TASK DIRECTIONS.
Lines containing the word "scene" are to be located and copied.

start RECORDS FOR THE EXERCISE

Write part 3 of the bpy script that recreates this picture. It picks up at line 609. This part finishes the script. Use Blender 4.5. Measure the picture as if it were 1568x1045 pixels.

end RECORDS FOR THE EXERCISE
start RECORDS FOR THE EXERCISE

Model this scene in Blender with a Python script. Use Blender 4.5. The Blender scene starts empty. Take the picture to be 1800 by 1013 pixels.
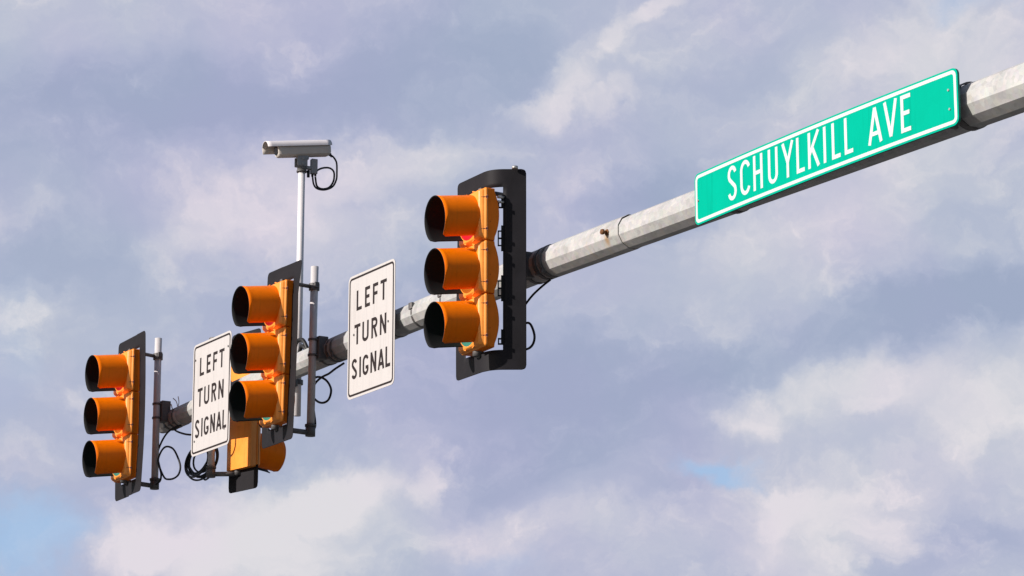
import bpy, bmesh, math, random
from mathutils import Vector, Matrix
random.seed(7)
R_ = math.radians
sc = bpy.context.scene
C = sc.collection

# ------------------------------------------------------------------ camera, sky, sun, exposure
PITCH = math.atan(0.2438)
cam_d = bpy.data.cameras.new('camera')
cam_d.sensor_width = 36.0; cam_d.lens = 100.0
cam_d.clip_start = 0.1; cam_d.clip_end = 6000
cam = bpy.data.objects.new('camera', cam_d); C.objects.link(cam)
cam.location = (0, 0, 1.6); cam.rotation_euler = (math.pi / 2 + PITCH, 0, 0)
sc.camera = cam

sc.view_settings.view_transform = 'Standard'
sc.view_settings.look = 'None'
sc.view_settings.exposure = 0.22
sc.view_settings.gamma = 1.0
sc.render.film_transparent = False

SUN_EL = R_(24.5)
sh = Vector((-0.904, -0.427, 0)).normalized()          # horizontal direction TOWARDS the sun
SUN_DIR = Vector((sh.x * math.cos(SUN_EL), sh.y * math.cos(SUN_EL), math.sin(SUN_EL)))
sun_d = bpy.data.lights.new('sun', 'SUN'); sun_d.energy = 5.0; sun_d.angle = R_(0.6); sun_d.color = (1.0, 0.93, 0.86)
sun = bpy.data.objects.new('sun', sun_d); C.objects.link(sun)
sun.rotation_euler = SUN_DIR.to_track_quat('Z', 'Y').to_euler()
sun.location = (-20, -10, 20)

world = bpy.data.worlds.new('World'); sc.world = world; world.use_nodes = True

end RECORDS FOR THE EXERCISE

TASK ANSWER.
Model this scene in Blender with a Python script. Use Blender 4.5. The Blender scene starts empty. Take the picture to be 1800 by 1013 pixels.
sc = bpy.context.scene